Trump Accused of Four Crimes

“Injustice anywhere is a threat to justice everywhere.”

– Martin Luther King Jr., 1929-1968

Just as he appeared to have destroyed so much in the course of his life, twice impeached Donald J. Trump may have condemned his presidency to the dumpster of history. He’ll leave no positive legacy.

The House select committee that investigated the Jan. 6, 2021 storming of the Capitol accused Trump as president, only days away from the end of his first term, of “inciting or assisting an insurrection” against the United States.

It referred four criminal charges against him to the Justice Department, which is conducting an investigation of him on accusations that he took home hundreds of sensitive documents that should have gone to the National Archives.

It marks the first time Congress has asked for criminal charges to be brought against a sitting or former president.

The House impeached Trump twice, also an unprecedented action against a president. But the Republican-led Senate saved him from being expelled from office because of his ability to capture Republican votes. That was then.

Republicans will try to resurrect an image of Trump that surely has gone sour, at least among his supporters, as he campaigns for a second term in the 2024 election.

That’s if he survives a possible criminal trial if Attorney General Merrick Garland decides to seek an indictment or he quits the race if he’s sure he’d lose, his future unpredictable at this point. It’s also not clear whether Garland will choose to indict.

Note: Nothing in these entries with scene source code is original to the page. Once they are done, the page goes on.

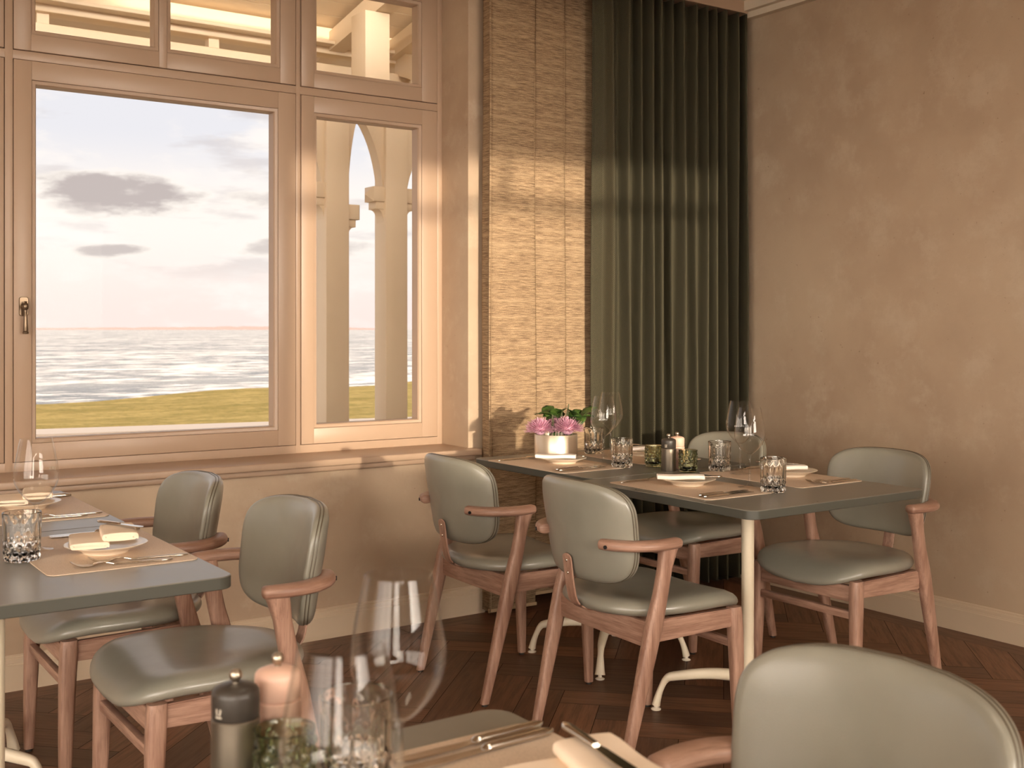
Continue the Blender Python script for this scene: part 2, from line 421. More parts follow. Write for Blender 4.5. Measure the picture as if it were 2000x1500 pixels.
front = wall_obj('wall_front', [(XL, WX1, YF, YO, 0, .698), (XL, -2.78, YF, YO, .698, ZC), (-.62, WX0, YF, YO, .698, ZC), (-2.78, -.62, YF, YO, 2.7, ZC), (WX0, WX1, YF, YO, 2.80, ZC),
                                (WX1, 2.790, YF, YO, 0, ZC), (2.790, XR, 4.46, YO, 0, ZC)], M['plaster'])
wall_obj('wall_right', [(XR, XR+.3, YB-.3, YO, -.12, ZC)], M['plaster'])
# back wall: window openings facing the evening sun
wall_obj('wall_back', [(XL, -2.7, YB-.25, YB, 0, ZC), (-2.7, .10, YB-.25, YB, 2.6, ZC), (-2.7, .1, YB-.25, YB, 0, .55), (.10, .93, YB-.25, YB, 0, ZC),
                       (.93, 3.10, YB-.25, YB, 0, 1.16), (.93, 3.10, YB-.25, YB, 2.53, ZC), (3.10, XR, YB-.25, YB, 0, ZC)], M['plaster'])
wall_obj('wall_left', [(XL-.25, XL, YB-.25, -2.3, 0, ZC), (XL-.25, XL, -2.3, 2.0, 0, .5), (XL-.25, XL, -2.3, 2.0, 2.65, ZC), (XL-.25, XL, 2.0, YO, 0, ZC)], M['plaster'])
wall_obj('ceiling', [(XL-.25, XR+.3, YB-.25, YO, ZC, ZC+.2)], M['ceil'])
wall_obj('trim_1', [(XR-.07, XR, YB, 4.46, ZC-.05, ZC), (XR-.04, XR, YB, 4.46, ZC-.08, ZC-.05)], M['ceil'])
# skirting boards
def skirt_prof():  return [(0, 0), (.018, 0), (.018, .088), (.0155, .091), (.0155, .094), (.014, .0965), (.014, .108), (.011, .112), (.008, .1135), (.008, .118), (.004, .122), (0, .122)]
def skirt(name, p0, p1, nrm):
    bm = bmesh.new(); rs = []
    for p in (p0, p1): rs.append([Vector((p[0]+nrm[0]*d, p[1]+nrm[1]*d, z)) for d, z in skirt_prof()])
    rings(bm, rs); o = finish(name, bm, M['skirt'], None, 20); o['kind'] = 'structure'
skirt('baseboard_front', (XL, YF), (2.752, YF), (0, -1))
skirt('baseboard_right', (XR, YB), (XR, 4.46), (-1, 0))
# window sill
bm = bmesh.new()
box(bm, WX0-.03, 2.712, 4.172, 4.47, .700, .728, .006, 3); box(bm, WX0-.01, 2.694, 4.198, YF+.01, .676, .701, .008, 3)
tag(finish('trim_2', bm, M['frame'], None, 30), kind='structure')

# ------------------------------------------------------------------ the big window
YS = 4.45
def ringbox(bm, X0, X1, Z0, Z1, x0, x1, z0, z1, y0, y1, bev=.0015):
    box(bm, X0, x0, y0, y1, Z0, Z1, bev); box(bm, x1, X1, y0, y1, Z0, Z1, bev)
    if z0 > Z0: box(bm, x0-.0005, x1+.0005, y0+.0002, y1, Z0, z0, bev)
    if Z1 > z1: box(bm, x0-.0005, x1+.0005, y0+.0002, y1, z1, Z1, bev)
win = empty('window_1', (1.4, 4.5, .73)); win['kind'] = 'structure'
def wpart(name, bm, m, parent=None, smooth=30):
    bm.transform(Matrix.Translation((-1.4, -4.5, -.73))); return finish(name, bm, m, parent or win, smooth)
bm = bmesh.new()
YFm = 4.4535
for x0, x1 in ((WX0, WX0+.04), (.829, .857), (1.963, 1.983), (2.650, WX1)): box(bm, x0, x1, YFm, 4.56, .72, 2.80, .002)
for z0, z1 in ((.722, .7615), (2.2345, 2.267), (2.775, 2.80)): box(bm, WX0+.001, WX1-.001, YFm+.0006, 4.559, z0, z1, .002)
wpart('window_frame', bm, M['frame'])
sashes = [(.859, 1.9605, .7635, 2.2325, [(.938, 1.866, .846, 2.146)]), (1.9865, 2.648, .7635, 2.2325, [(2.061, 2.552, .846, 2.147)]),
          (.859, 1.9605, 2.2695, 2.772, [(.936, 1.371, 2.349, 2.70), (1.437, 1.875, 2.349, 2.70)]), (1.9865, 2.648, 2.2695, 2.772, [(2.061, 2.552, 2.347, 2.70)]),
          (-.257, .826, .7635, 2.2325, [(-.18, .75, .846, 2.146)]), (-.257, .826, 2.2695, 2.772, [(-.18, .75, 2.349, 2.70)])]
big = None
for (X0, X1, Z0, Z1, ps) in sashes:
    bm = bmesh.new(); bw = .017
    xs = [X0]+[v for p in ps for v in (p[0]-bw, p[1]+bw)]+[X1]
    z0, z1 = ps[0][2]-bw, ps[0][3]+bw
    for i in range(0, len(xs), 2): box(bm, xs[i], xs[i+1], YS, 4.52, Z0, Z1, .002)
    for i in range(1, len(xs)-1, 2):
        box(bm, xs[i]-.0005, xs[i+1]+.0005, YS+.0003, 4.52, Z0, z0, .002); box(bm, xs[i]-.0005, xs[i+1]+.0005, YS+.0003, 4.52, z1, Z1, .002)
    for p in ps:   # glazing bead, a chamfer that steps back to the pane
        q0 = (p[0]-bw+.0012, p[1]+bw-.0012, p[2]-bw+.0012, p[3]+bw-.0012)
        def rr(a, b_, c_, d_, y): return [Vector((a, y, c_)), Vector((b_, y, c_)), Vector((b_, y, d_)), Vector((a, y, d_))]
        rings(bm, [rr(*q0, YS+.004), rr(p[0]-.004, p[1]+.004, p[2]-.004, p[3]+.004, YS+.007), rr(*p, YS+.013), rr(*p, 4.512), rr(*q0, 4.512)], False, False)
    s = wpart('sash', bm, M['frame'])
    if big is None: big = s
    for p in ps:
        bm = bmesh.new(); box(bm, p[0]-.004, p[1]+.004, 4.480, 4.484, p[2]-.004, p[3]+.004)
        wpart('glass_pane', bm, M['pane'], s, 0)
# handle of the large sash
bm = bmesh.new()
ol = [(x, z) for x, z in rrect(.876, .908, 1.296, 1.366, .008, 4)]
rings(bm, [[Vector((x, YS-.0005, z)) for x, z in ol], [Vector((x, YS-.006, z)) for x, z in ol], [Vector((.892+(x-.892)*.9, YS-.008, 1.331+(z-1.331)*.96)) for x, z in ol]])
sweep(bm, [(.892, YS-.007, 1.332), (.892, YS-.016, 1.332), (.892, YS-.036, 1.332)], [(.012, .012), (.009, .009), (.008, .008)], n=16)
prof = [(.0, 1.350), (.006, 1.349), (.004, 1.346), (.009, 1.340), (.012, 1.332), (.010, 1.324), (.0065, 1.318), (.0075, 1.314), (.0062, 1.310), (.0075, 1.27), (.0098, 1.243), (.0085, 1.240), (.011, 1.237), (.010, 1.232), (0, 1.230)]
lathe(bm, prof, 12, .892, YS-.038); wpart('handle', bm, M['bronze'], big, 40)

# unseen windows: sunlit side, front wall, and an added one on the left
def plainwindow(name, boxes, pane, center):
    e = empty(name, center); e['kind'] = 'structure'
    bm = bmesh.new()
    for b_ in boxes: box(bm, *b_, bev=.002)
    bm.transform(Matrix.Translation(-Vector(center))); finish('window_frame', bm, M['frame'], e, 30)
    bm = bmesh.new(); box(bm, *pane); bm.transform(Matrix.Translation(-Vector(center))); finish('glass_pane', bm, M['pane'], e, 0)
y0, y1 = YB-.16, YB-.09
plainwindow('window_2', [(.93, .97, y0, y1, 1.16, 2.53), (3.06, 3.10, y0, y1, 1.16, 2.53), (.97, 3.06, y0, y1, 1.16, 1.19), (.97, 3.06, y0, y1, 2.50, 2.53),
                         (.97, 3.06, y0, y1, 2.275, 2.325), (1.83, 1.87, y0, y1, 2.325, 2.50)], (.95, 3.08, YB-.127, YB-.123, 1.17, 2.52), (2.2, YB-.12, 1.16))
plainwindow('window_3', [(-2.7, -2.66, y0, y1, .55, 2.6), (.06, .1, y0, y1, .55, 2.6), (-2.66, .06, y0, y1, .55, .6), (-2.66, .06, y0, y1, 2.55, 2.6), (-1.8, -1.74, y0, y1, .6, 2.55), (-.9, -.84, y0, y1, .6, 2.55)],
            (-2.68, .08, YB-.127, YB-.123, .57, 2.58), (-1, YB-.12, .55))
y0, y1 = 4.45, 4.52
plainwindow('window_4', [(-2.78, -2.72, y0, y1, .70, 2.7), (-.68, -.62, y0, y1, .70, 2.7), (-2.72, -.68, y0, y1, .70, .76), (-2.72, -.68, y0, y1, 2.64, 2.7), (-1.73, -1.67, y0, y1, .76, 2.64), (-2.72, -.68, y0+.001, y1, 2.22, 2.28)],
            (-2.75, -.65, 4.483, 4.487, .73, 2.67), (-1.7, 4.48, .70))
x0, x1 = XL-.16, XL-.09
plainwindow('added_window_5', [(x0, x1, -2.3, -2.25, .5, 2.65), (x0, x1, 1.95, 2.0, .5, 2.65), (x0, x1, -2.25, 1.95, .5, .55), (x0, x1, -2.25, 1.95, 2.6, 2.65), (x0, x1, -.9, -.84, .55, 2.6), (x0, x1, .5, .56, .55, 2.6)],
            (XL-.127, XL-.123, -2.28, 1.98, .52, 2.63), (XL-.12, -.15, .5))  # unseen window, added to bring light onto the right wall
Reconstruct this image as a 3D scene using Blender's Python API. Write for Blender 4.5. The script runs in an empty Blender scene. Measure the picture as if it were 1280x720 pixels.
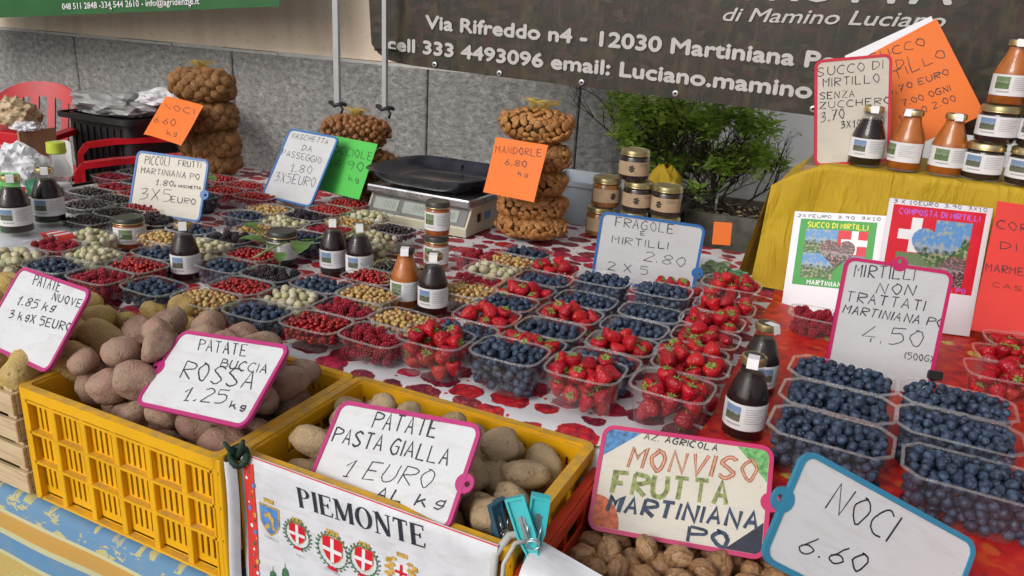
import bpy, math, random
import numpy as np
from mathutils import Vector, Matrix, noise

random.seed(7); RNG = np.random.default_rng(11)
sc = bpy.context.scene
COL = sc.collection

# ------------------------------------------------------------------ camera
F_PX, PITCH, ROLL, YAW, CAM_H = 980.0, math.radians(19.1), math.radians(3.35), math.radians(25.0), 1.34
_F = Vector((-math.sin(YAW)*math.cos(PITCH), math.cos(YAW)*math.cos(PITCH), -math.sin(PITCH)))
_R = Vector((math.cos(YAW), math.sin(YAW), 0)); _U = _R.cross(_F)
_R2 = _R*math.cos(ROLL) + _U*math.sin(ROLL); _U2 = _U*math.cos(ROLL) - _R*math.sin(ROLL)
cd = bpy.data.cameras.new('camera'); cam = bpy.data.objects.new('camera', cd); COL.objects.link(cam)
m = Matrix((( _R2.x,_U2.x,-_F.x,0),(_R2.y,_U2.y,-_F.y,0),(_R2.z,_U2.z,-_F.z,CAM_H),(0,0,0,1)))
cam.matrix_world = m
cd.sensor_width = 36; cd.lens = 36*F_PX/1280; cd.clip_start = .02; cd.clip_end = 200
sc.camera = cam
CAMP = np.array([0,0,CAM_H])

# ------------------------------------------------------------------ sky, sun, exposure (overcast day under a stall canopy)
w = bpy.data.worlds.new("World"); sc.world = w; w.use_nodes = True
nt = w.node_tree; bgn = nt.nodes['Background']
sky = nt.nodes.new('ShaderNodeTexSky'); sky.sky_type = 'NISHITA'; sky.sun_disc = False
SUN_EL, SUN_AZ = math.radians(31), math.radians(197)      # azimuth clockwise from +Y: behind the camera
sky.sun_elevation = SUN_EL; sky.sun_rotation = SUN_AZ; sky.air_density = 1.0; sky.dust_density = 4.0; sky.ozone_density = 1.0
hsv = nt.nodes.new('ShaderNodeHueSaturation'); hsv.inputs['Saturation'].default_value = .35
nt.links.new(sky.outputs[0], hsv.inputs['Color']); nt.links.new(hsv.outputs[0], bgn.inputs['Color']); bgn.inputs['Strength'].default_value = .15
sl = bpy.data.lights.new('sun', 'SUN'); sl.energy = 1.5; sl.angle = math.radians(25); sl.color = (1, .97, .93)
so = bpy.data.objects.new('sun', sl); COL.objects.link(so)
sd = Vector((math.sin(SUN_AZ)*math.cos(SUN_EL), math.cos(SUN_AZ)*math.cos(SUN_EL), math.sin(SUN_EL)))
so.rotation_euler = sd.to_track_quat('Z','Y').to_euler()
sc.view_settings.view_transform = 'Standard'; sc.view_settings.look = 'None'
sc.view_settings.exposure = -0.42; sc.view_settings.gamma = 1
sc.render.engine = 'CYCLES'
sc.cycles.transparent_max_bounces = 24

# ------------------------------------------------------------------ materials
MATS = {}
def mix(nt, fac, a, b, kind='MIX'):
    n = nt.nodes.new('ShaderNodeMix'); n.data_type = 'RGBA'; n.blend_type = kind
    for s, v in ((0, fac), (6, a), (7, b)):
        if isinstance(v, bpy.types.NodeSocket): nt.links.new(v, n.inputs[s])
        elif s == 0: n.inputs[0].default_value = v
        else: n.inputs[s].default_value = (*v, 1)
    return n.outputs[2]
def math_(nt, op, a, b=None, c=None, clamp=False):
    n = nt.nodes.new('ShaderNodeMath'); n.operation = op; n.use_clamp = clamp
    for i, v in enumerate((a, b, c)):
        if v is None: continue
        if isinstance(v, bpy.types.NodeSocket): nt.links.new(v, n.inputs[i])
        else: n.inputs[i].default_value = v
    return n.outputs[0]
def ramp(nt, fac, stops, interp='LINEAR'):
    n = nt.nodes.new('ShaderNodeValToRGB'); cr = n.color_ramp; cr.interpolation = interp
    while len(cr.elements) < len(stops): cr.elements.new(.5)
    for e, (p, c) in zip(cr.elements, stops):
        e.position = p; e.color = (*c, 1) if len(c) == 3 else c
    nt.links.new(fac, n.inputs[0]); return n.outputs[0]
def tex(nt, kind, vec, scale, **k):
    n = nt.nodes.new('ShaderNodeTex'+kind)
    if vec is not None: nt.links.new(vec, n.inputs['Vector'])
    n.inputs['Scale'].default_value = scale
    for a, b in k.items():
        if a in n.inputs: n.inputs[a].default_value = b
        else: setattr(n, a, b)
    return n
def coord(nt, which='Object'):
    return nt.nodes.new('ShaderNodeTexCoord').outputs[which]
def rnd(nt):
    """a number per piece: object random for single pieces, stored value on joined piles"""
    o = nt.nodes.new('ShaderNodeObjectInfo').outputs['Random']
    a = nt.nodes.new('ShaderNodeAttribute'); a.attribute_name = 'rnd'
    return math_(nt, 'FRACT', math_(nt, 'ADD', o, a.outputs['Fac']))
def mapping(nt, vec, loc=(0,0,0), rot=(0,0,0), scale=(1,1,1)):
    n = nt.nodes.new('ShaderNodeMapping'); nt.links.new(vec, n.inputs[0])
    n.inputs[1].default_value = loc; n.inputs[2].default_value = rot; n.inputs[3].default_value = scale
    return n.outputs[0]
def bump(nt, bsdf, h, strength=.3, dist=.01):
    n = nt.nodes.new('ShaderNodeBump'); n.inputs['Strength'].default_value = strength; n.inputs['Distance'].default_value = dist
    nt.links.new(h, n.inputs['Height']); nt.links.new(n.outputs[0], bsdf.inputs['Normal'])
def base(name, col=(.5,.5,.5), rough=.5, metal=0, spec=.5, **k):
    mt = bpy.data.materials.new(name); mt.use_nodes = True; nt = mt.node_tree; b = nt.nodes['Principled BSDF']
    b.inputs['Base Color'].default_value = (*col, 1); b.inputs['Roughness'].default_value = rough
    b.inputs['Metallic'].default_value = metal; b.inputs['Specular IOR Level'].default_value = spec
    for a, v in k.items(): b.inputs[a.replace('_', ' ')].default_value = v
    MATS[name] = mt
    return mt, nt, b
def simple(name, col, rough=.5, var=.12, scale=30, bmp=0, metal=0, spec=.5, **k):
    """plain coloured material with slight tone variation, scuffing and relief"""
    mt, nt, b = base(name, col, rough, metal, spec, **k)
    n = tex(nt, 'Noise', coord(nt), scale, Detail=5)
    dk = tuple(c*(1-var*2) for c in col); lt = tuple(min(1, c*(1+var)) for c in col)
    nt.links.new(ramp(nt, n.outputs['Fac'], [(.3, dk), (.55, col), (.8, lt)]), b.inputs['Base Color'])
    r = math_(nt, 'MULTIPLY_ADD', n.outputs['Fac'], .25, rough-.12, clamp=True); nt.links.new(r, b.inputs['Roughness'])
    if bmp: bump(nt, b, n.outputs['Fac'], bmp, .004)
    return mt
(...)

I wonder whether he will seek President Joe Biden’s advice about what to do even though Garland has said the Justice Department acts independently of politics.

The committee recommended that Trump be charged with inciting or assisting an insurrection; obstruction of an official proceeding of Congress; conspiracy to defraud the United States; and conspiracy to make a false statement.

The panel confirmed media reports that Trump was in the White House watching the bloody riot on TV rather than doing something to stop the assault, in which five people were killed. Two others died later.

Rep. Liz Cheney, a Wyoming Republican who vice chaired the panel, latched onto Trump’s decision to spend 187 minutes before trying to stop the violence for use in her opening remarks:

“No man who would behave that way at that moment in time can ever serve in any position of authority in our nation again. He is unfit for any office.”

Absolutely, especially if that person is convicted by a jury in a court of law.

The committee of nine – the same as the number of Supreme Court justices – spent 18 months seeking the truth about the events of that horrifying Jan. 6, taking testimony from more than 1,000 witnesses under oath.

The panel said in its summary of the report that its hearings have “led to an overriding and straight-forward conclusion: the central cause of January 6th was one man, former president Donald Trump, who many others followed. None of the events of January 6th would have happened without him.”

The Trump campaign responded, “The January 6th Unselect Committee held show trials by Never Trump partisans who are a stain on this country’s history. This Kangaroo court has been nothing more than a vanity project that insults Americans’ intelligence and makes a mockery of our democracy.”

I’m curious to know how the Trump outfit can be so brazen with a statement like this in the face of facts presented by the Jan. 6 panel.

Trump’s Big Lie that he defeated Biden for the presidency in 2020 created untold confusion and chaos throughout the country, attracting followers who signed onto that bull to the point that some of them sought to be electors in the midterm elections.

The panel also referred four Republican congressmen to the House Ethics Committee for their failure to comply with subpoenas. They are House Minority Leader Kevin McCarthy of California, and Reps. Andy Biggs of Arizona, Scott Perry of Pennsylvania and Jim Jordan of Ohio.

McCarthy is running for Republican speaker once the new Congress begins its session next month. Biggs is opposing him.

The committee’s recommended criminal charges against Trump do not carry any legal weight. They could put Garland in a bind. He has the option not to seek an indictment on grounds a trial and its accompanying sensational media coverage could divide this polarized country even further, especially if Trump is convicted and sent to prison.

That said, the Jan. 6th committee spent a year and a half gathering evidence illustrating the degree to which a sitting president was found to be responsible for an unprecented attack by Americans on a hallowed shrine of our democracy.

Thousands of Ukrainians are giving their lives trying to save their democracy and their very country from Russia. As a country that worships the law, we must ensure the protection of our own democracy against those who would destroy it for the sake of seeking their power.

Trump finally must be held accountable for his actions.

Richard C. Gross, who covered war and peace in the Middle East and was foreign editor of United Press International, served as the opinion page editor of The Baltimore Sun.